--- begin Extracted information ---
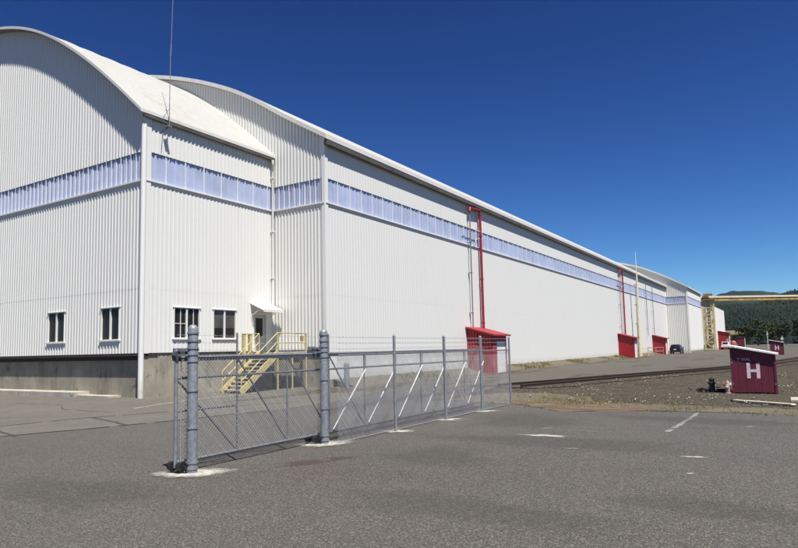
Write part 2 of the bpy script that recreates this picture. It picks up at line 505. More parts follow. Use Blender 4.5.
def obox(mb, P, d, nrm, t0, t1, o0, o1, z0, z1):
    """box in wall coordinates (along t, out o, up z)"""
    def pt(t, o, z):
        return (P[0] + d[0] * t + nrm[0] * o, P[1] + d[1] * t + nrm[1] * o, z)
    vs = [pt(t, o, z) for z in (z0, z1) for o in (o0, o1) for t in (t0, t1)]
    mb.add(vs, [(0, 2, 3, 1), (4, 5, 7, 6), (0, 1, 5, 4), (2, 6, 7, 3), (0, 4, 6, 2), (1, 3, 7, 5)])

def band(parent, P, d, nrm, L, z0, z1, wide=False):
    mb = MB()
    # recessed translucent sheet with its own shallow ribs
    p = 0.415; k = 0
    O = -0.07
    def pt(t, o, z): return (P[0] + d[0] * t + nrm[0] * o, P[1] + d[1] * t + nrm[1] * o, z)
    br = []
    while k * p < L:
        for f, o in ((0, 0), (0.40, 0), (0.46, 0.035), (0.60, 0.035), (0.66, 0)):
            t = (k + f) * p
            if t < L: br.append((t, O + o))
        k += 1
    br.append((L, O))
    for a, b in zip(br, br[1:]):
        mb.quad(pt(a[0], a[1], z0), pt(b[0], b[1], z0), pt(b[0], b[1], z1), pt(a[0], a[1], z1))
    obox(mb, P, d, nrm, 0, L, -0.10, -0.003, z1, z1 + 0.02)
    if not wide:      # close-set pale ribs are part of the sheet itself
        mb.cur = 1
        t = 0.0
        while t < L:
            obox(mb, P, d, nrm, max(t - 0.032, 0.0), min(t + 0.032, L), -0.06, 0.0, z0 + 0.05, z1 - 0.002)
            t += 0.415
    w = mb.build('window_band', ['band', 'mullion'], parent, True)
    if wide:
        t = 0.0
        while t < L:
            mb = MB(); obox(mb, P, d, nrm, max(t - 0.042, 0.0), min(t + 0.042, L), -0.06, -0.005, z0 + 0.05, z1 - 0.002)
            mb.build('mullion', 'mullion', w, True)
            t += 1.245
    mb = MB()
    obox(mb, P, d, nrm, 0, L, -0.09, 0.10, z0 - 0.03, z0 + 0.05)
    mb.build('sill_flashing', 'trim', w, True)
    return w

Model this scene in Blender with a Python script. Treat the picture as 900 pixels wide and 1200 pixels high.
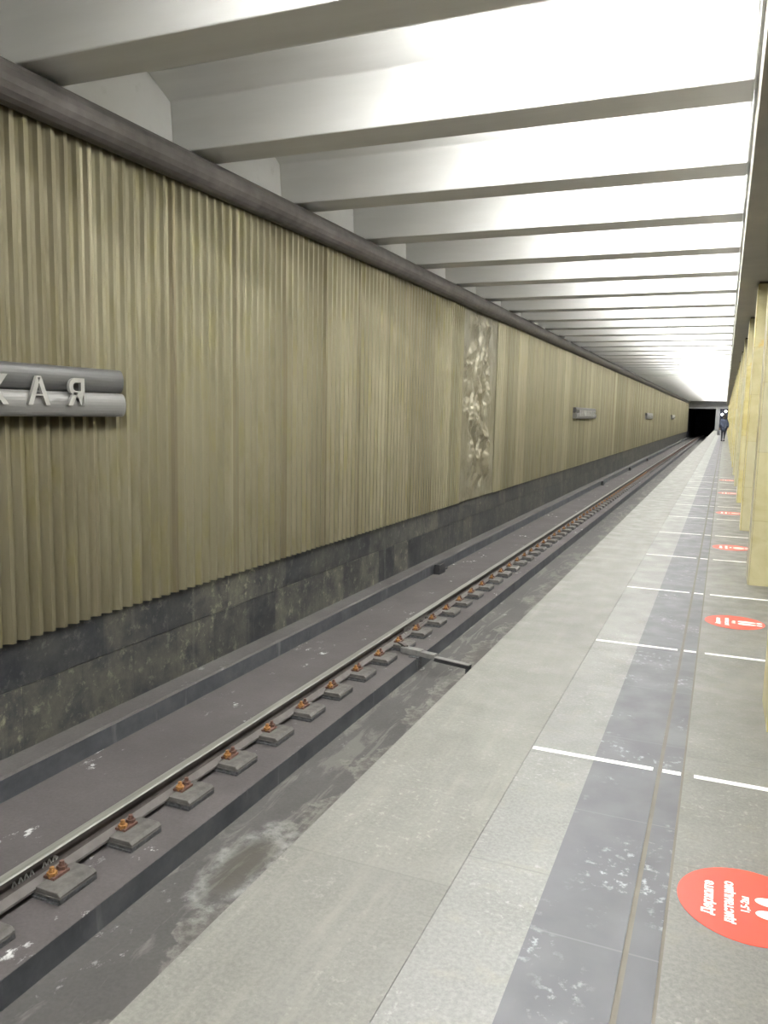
--- end Extracted information ---
Requirements
Copy the records above from the first line through the line containing "2), (1, 3, 7, 5)])", both included, and leave out any pictures.

Exercise output
Write part 2 of the bpy script that recreates this picture. It picks up at line 505. More parts follow. Use Blender 4.5.
def obox(mb, P, d, nrm, t0, t1, o0, o1, z0, z1):
    """box in wall coordinates (along t, out o, up z)"""
    def pt(t, o, z):
        return (P[0] + d[0] * t + nrm[0] * o, P[1] + d[1] * t + nrm[1] * o, z)
    vs = [pt(t, o, z) for z in (z0, z1) for o in (o0, o1) for t in (t0, t1)]
    mb.add(vs, [(0, 2, 3, 1), (4, 5, 7, 6), (0, 1, 5, 4), (2, 6, 7, 3), (0, 4, 6, 2), (1, 3, 7, 5)])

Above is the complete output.